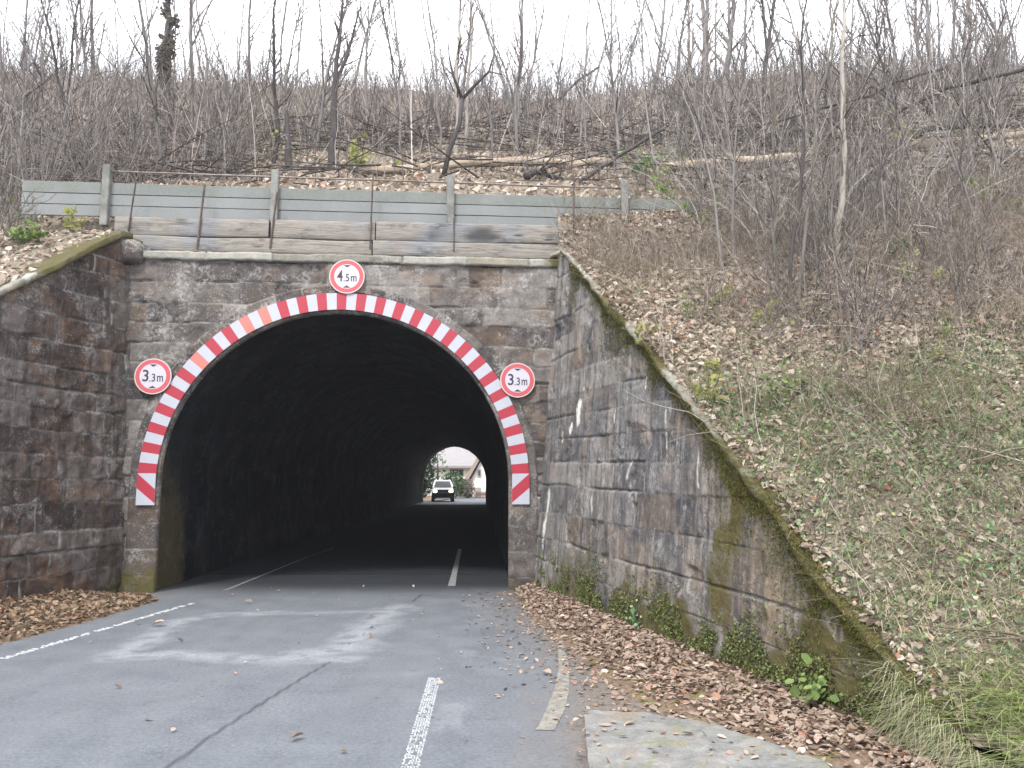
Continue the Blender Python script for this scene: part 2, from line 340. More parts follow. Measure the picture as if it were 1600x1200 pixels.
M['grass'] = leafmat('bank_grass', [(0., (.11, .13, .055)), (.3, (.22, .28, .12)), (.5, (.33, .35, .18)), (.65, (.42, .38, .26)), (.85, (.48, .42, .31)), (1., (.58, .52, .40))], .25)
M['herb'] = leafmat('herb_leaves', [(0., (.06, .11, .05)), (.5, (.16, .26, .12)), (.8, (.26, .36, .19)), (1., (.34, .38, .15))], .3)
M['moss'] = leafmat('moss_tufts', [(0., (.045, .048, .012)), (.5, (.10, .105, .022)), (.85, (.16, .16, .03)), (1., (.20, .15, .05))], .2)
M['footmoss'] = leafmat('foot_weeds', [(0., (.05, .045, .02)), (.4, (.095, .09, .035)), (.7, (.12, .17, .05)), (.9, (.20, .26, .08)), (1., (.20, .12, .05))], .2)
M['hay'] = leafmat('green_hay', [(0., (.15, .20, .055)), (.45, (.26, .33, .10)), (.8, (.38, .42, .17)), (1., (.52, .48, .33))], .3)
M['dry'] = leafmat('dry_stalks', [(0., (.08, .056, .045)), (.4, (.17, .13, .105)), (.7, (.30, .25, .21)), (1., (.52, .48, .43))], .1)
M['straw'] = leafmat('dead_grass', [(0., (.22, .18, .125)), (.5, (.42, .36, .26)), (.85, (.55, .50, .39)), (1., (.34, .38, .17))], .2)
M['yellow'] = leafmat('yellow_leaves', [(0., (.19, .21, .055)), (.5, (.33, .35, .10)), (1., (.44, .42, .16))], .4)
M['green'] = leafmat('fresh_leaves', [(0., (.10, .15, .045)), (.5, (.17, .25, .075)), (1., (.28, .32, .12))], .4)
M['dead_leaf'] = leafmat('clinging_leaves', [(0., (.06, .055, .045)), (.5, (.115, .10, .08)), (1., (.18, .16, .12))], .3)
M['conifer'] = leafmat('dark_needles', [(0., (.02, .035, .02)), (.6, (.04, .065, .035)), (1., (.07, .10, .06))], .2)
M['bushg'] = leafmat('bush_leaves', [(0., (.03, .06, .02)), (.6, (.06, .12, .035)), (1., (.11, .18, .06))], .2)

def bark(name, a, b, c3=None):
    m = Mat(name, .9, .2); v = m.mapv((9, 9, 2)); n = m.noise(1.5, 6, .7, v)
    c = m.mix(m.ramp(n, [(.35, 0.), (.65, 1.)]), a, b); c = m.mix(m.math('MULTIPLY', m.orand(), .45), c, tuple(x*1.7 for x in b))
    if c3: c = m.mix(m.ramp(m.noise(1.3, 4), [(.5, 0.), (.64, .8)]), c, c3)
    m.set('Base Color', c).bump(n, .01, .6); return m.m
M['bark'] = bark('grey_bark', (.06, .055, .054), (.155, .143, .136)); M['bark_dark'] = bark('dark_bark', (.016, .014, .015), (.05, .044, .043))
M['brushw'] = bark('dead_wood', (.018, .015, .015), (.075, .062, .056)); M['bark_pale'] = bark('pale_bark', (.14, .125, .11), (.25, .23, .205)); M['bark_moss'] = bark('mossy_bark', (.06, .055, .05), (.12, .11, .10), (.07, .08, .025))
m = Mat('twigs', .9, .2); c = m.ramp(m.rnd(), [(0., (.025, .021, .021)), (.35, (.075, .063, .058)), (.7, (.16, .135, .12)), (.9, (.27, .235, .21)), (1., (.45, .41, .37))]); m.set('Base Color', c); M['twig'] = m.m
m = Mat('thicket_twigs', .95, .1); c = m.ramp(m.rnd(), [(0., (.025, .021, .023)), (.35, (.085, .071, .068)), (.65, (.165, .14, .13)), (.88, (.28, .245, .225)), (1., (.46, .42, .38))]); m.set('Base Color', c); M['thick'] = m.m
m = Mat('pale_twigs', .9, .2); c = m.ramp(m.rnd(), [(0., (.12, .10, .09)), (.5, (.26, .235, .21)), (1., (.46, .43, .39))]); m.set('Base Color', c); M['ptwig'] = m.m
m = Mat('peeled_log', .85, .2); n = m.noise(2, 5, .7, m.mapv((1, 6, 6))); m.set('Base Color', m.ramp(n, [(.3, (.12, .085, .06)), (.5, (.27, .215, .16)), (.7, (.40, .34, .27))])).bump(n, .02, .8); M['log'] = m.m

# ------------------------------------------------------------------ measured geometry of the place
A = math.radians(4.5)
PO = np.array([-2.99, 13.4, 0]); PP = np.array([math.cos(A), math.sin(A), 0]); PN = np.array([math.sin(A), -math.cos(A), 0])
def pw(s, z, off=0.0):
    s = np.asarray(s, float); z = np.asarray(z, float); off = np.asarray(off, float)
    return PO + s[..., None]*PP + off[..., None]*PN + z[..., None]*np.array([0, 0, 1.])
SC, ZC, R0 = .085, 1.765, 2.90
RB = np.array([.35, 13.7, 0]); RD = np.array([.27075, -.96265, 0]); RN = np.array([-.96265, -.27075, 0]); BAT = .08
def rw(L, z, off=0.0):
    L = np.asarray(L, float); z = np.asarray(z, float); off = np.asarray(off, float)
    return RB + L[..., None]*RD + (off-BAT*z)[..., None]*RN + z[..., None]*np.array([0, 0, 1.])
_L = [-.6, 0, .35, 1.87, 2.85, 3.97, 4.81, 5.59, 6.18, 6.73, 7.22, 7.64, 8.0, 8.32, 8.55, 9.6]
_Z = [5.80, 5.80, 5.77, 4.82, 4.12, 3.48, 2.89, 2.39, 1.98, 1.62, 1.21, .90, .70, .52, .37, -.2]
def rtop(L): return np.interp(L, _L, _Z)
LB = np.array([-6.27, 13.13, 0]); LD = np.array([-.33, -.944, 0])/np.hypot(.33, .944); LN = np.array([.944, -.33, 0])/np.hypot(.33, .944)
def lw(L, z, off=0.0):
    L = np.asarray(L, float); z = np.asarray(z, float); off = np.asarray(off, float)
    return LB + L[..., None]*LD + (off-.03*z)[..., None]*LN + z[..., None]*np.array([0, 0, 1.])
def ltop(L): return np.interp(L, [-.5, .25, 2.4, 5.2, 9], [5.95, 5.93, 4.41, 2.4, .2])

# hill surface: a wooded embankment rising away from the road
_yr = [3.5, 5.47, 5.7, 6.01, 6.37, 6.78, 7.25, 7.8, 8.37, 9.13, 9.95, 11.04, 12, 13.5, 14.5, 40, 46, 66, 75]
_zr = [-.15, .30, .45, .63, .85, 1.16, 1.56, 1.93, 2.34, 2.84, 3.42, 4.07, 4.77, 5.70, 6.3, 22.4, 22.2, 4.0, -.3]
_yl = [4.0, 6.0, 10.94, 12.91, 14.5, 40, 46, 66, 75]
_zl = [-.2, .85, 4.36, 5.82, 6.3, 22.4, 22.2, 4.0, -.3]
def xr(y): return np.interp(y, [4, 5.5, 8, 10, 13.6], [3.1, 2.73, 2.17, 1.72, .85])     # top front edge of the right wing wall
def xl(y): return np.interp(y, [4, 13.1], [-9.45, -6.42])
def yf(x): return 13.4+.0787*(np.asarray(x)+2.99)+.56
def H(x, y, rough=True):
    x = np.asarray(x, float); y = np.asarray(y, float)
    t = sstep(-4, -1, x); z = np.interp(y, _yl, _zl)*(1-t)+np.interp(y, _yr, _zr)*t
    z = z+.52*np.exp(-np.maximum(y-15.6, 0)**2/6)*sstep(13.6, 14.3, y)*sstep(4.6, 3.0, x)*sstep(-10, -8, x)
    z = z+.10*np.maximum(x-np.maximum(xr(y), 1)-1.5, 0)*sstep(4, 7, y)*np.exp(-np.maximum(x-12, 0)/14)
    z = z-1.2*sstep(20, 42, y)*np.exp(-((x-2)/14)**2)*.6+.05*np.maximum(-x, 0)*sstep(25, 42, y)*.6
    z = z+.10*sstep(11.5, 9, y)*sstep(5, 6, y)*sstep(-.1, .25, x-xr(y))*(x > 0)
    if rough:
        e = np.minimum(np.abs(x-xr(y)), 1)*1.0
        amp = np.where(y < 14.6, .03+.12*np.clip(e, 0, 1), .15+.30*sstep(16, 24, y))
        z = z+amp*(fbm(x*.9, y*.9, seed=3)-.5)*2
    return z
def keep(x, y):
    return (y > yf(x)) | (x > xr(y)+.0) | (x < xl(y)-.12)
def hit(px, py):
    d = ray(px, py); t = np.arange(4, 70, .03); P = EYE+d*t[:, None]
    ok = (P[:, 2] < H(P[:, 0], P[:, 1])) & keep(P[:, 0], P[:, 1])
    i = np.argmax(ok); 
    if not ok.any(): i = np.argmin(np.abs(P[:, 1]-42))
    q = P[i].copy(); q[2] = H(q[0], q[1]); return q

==

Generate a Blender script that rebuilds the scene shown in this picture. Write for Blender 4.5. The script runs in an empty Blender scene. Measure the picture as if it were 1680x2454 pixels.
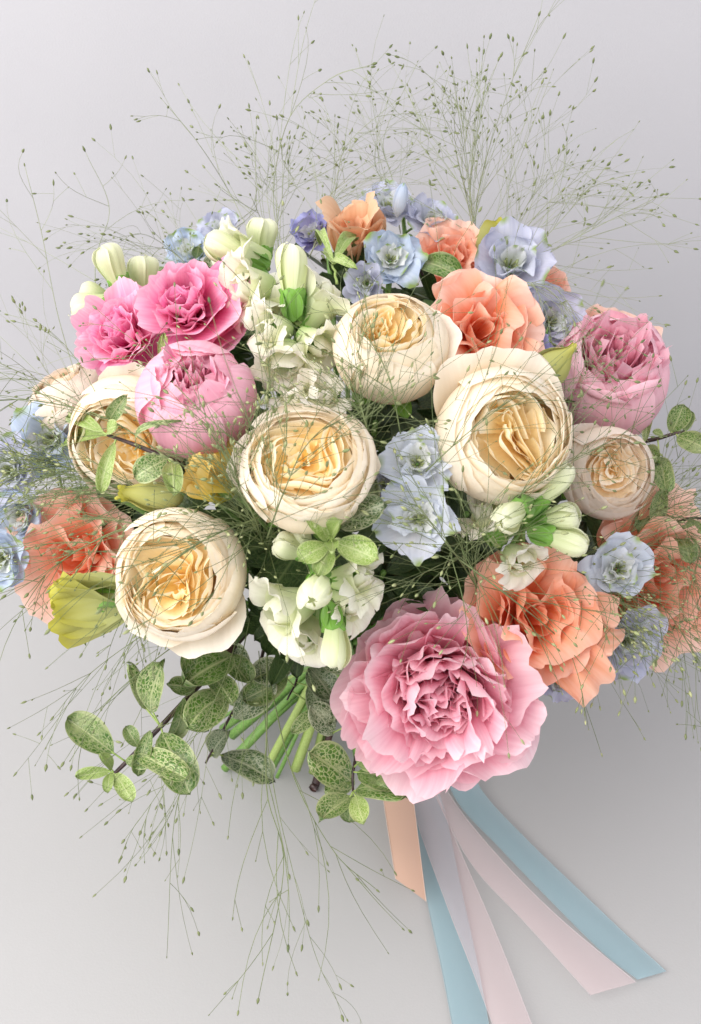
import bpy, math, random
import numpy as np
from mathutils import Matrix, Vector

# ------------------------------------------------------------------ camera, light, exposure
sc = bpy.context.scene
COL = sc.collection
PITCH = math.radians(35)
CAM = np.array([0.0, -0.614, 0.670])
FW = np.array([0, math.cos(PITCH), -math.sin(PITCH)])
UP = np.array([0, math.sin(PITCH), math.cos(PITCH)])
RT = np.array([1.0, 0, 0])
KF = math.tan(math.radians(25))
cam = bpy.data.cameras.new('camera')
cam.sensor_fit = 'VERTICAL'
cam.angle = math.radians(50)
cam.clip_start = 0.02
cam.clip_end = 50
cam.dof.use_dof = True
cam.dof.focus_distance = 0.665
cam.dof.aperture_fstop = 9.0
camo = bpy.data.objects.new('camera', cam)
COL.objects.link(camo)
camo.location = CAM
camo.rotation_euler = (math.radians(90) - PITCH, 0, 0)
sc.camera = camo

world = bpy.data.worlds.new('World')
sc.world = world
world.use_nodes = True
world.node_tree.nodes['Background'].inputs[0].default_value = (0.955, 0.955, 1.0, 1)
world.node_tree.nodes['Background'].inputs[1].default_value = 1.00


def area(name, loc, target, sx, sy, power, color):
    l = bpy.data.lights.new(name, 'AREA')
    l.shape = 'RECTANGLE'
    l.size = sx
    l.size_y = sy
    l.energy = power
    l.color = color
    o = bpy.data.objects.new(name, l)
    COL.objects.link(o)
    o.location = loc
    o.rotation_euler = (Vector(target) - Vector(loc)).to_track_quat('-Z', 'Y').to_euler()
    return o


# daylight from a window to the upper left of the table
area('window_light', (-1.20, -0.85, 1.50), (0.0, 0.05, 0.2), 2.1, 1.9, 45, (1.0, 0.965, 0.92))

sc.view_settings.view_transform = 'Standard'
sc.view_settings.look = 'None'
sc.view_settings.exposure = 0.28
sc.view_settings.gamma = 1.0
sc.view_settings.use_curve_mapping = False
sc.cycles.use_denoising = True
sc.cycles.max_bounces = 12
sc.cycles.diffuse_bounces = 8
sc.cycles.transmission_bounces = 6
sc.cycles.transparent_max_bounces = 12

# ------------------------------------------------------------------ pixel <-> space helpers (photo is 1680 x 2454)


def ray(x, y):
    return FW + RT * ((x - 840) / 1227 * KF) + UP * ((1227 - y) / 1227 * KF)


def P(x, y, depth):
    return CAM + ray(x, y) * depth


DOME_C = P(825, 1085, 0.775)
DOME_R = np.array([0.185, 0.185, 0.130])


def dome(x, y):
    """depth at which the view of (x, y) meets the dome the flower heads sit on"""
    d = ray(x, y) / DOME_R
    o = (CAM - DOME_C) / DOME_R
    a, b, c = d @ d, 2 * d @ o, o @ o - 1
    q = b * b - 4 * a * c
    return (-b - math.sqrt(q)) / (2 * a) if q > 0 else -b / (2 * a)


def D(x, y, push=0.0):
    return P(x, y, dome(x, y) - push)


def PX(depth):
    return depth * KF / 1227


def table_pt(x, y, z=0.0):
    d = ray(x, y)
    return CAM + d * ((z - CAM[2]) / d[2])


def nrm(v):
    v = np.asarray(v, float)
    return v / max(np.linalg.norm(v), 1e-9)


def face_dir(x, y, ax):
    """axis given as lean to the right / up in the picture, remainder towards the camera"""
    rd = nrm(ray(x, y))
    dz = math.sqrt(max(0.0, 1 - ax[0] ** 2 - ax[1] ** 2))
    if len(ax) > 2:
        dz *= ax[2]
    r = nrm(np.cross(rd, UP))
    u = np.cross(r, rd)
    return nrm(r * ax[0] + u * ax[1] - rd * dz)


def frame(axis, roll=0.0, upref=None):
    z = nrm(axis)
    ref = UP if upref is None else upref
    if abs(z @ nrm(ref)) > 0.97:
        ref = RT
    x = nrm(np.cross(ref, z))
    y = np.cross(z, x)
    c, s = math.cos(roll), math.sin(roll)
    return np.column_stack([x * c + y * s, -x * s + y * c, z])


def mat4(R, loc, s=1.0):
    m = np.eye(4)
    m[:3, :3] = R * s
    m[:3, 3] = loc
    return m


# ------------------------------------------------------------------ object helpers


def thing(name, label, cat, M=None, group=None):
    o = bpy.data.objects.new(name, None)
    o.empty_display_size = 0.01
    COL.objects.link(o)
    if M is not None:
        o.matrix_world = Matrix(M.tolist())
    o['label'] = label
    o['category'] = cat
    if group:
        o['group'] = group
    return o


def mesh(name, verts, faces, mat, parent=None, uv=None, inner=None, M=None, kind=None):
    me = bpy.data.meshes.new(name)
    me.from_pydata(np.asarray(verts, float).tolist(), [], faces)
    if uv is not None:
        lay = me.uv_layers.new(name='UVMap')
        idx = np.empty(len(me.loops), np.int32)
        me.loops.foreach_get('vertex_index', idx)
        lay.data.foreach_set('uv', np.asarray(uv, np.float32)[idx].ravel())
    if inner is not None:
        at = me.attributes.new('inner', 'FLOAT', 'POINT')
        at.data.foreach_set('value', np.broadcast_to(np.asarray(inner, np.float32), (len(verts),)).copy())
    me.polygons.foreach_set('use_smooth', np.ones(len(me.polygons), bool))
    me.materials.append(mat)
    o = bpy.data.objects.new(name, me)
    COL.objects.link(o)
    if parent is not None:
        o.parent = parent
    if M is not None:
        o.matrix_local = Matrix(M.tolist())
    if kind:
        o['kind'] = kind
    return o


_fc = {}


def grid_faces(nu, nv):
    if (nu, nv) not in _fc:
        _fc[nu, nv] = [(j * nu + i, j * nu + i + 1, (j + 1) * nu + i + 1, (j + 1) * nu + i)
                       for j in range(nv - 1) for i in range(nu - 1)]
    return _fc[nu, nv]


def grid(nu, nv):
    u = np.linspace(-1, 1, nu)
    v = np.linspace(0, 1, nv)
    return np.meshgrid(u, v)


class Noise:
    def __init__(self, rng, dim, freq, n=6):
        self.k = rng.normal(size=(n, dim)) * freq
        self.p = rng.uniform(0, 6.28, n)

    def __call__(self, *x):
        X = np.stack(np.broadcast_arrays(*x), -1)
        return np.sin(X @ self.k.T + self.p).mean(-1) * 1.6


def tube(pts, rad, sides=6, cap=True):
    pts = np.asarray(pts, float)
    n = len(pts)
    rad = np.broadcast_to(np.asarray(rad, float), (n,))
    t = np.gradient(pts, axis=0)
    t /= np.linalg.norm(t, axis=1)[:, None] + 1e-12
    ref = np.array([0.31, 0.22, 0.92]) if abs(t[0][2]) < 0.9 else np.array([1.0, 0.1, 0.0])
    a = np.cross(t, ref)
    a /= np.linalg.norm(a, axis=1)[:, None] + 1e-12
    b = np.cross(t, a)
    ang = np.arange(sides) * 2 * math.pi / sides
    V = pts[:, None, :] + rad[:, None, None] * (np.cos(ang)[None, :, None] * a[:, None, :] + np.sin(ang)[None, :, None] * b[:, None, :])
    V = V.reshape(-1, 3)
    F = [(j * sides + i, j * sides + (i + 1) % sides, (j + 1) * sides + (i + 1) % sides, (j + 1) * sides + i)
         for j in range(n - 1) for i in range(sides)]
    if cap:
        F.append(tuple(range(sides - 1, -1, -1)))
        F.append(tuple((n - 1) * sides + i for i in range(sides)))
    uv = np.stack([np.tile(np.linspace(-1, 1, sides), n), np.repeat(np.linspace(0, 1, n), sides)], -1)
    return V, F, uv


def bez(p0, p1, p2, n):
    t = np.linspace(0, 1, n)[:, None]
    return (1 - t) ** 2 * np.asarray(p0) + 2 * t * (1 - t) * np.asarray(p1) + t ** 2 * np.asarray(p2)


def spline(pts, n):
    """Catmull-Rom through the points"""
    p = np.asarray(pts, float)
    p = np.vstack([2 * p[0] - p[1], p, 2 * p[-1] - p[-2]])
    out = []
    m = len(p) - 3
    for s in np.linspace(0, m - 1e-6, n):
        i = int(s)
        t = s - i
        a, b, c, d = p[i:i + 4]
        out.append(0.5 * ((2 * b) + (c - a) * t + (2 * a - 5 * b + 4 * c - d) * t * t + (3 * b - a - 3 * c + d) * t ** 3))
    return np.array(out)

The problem
Repeat exactly the lines from the one that contains "Continue the Blender" through the one that contains "(.11, .18, .06))], .2)", and only those.

Answer to this problem
Continue the Blender Python script for this scene: part 2, from line 340. More parts follow. Measure the picture as if it were 1600x1200 pixels.
M['grass'] = leafmat('bank_grass', [(0., (.11, .13, .055)), (.3, (.22, .28, .12)), (.5, (.33, .35, .18)), (.65, (.42, .38, .26)), (.85, (.48, .42, .31)), (1., (.58, .52, .40))], .25)
M['herb'] = leafmat('herb_leaves', [(0., (.06, .11, .05)), (.5, (.16, .26, .12)), (.8, (.26, .36, .19)), (1., (.34, .38, .15))], .3)
M['moss'] = leafmat('moss_tufts', [(0., (.045, .048, .012)), (.5, (.10, .105, .022)), (.85, (.16, .16, .03)), (1., (.20, .15, .05))], .2)
M['footmoss'] = leafmat('foot_weeds', [(0., (.05, .045, .02)), (.4, (.095, .09, .035)), (.7, (.12, .17, .05)), (.9, (.20, .26, .08)), (1., (.20, .12, .05))], .2)
M['hay'] = leafmat('green_hay', [(0., (.15, .20, .055)), (.45, (.26, .33, .10)), (.8, (.38, .42, .17)), (1., (.52, .48, .33))], .3)
M['dry'] = leafmat('dry_stalks', [(0., (.08, .056, .045)), (.4, (.17, .13, .105)), (.7, (.30, .25, .21)), (1., (.52, .48, .43))], .1)
M['straw'] = leafmat('dead_grass', [(0., (.22, .18, .125)), (.5, (.42, .36, .26)), (.85, (.55, .50, .39)), (1., (.34, .38, .17))], .2)
M['yellow'] = leafmat('yellow_leaves', [(0., (.19, .21, .055)), (.5, (.33, .35, .10)), (1., (.44, .42, .16))], .4)
M['green'] = leafmat('fresh_leaves', [(0., (.10, .15, .045)), (.5, (.17, .25, .075)), (1., (.28, .32, .12))], .4)
M['dead_leaf'] = leafmat('clinging_leaves', [(0., (.06, .055, .045)), (.5, (.115, .10, .08)), (1., (.18, .16, .12))], .3)
M['conifer'] = leafmat('dark_needles', [(0., (.02, .035, .02)), (.6, (.04, .065, .035)), (1., (.07, .10, .06))], .2)
M['bushg'] = leafmat('bush_leaves', [(0., (.03, .06, .02)), (.6, (.06, .12, .035)), (1., (.11, .18, .06))], .2)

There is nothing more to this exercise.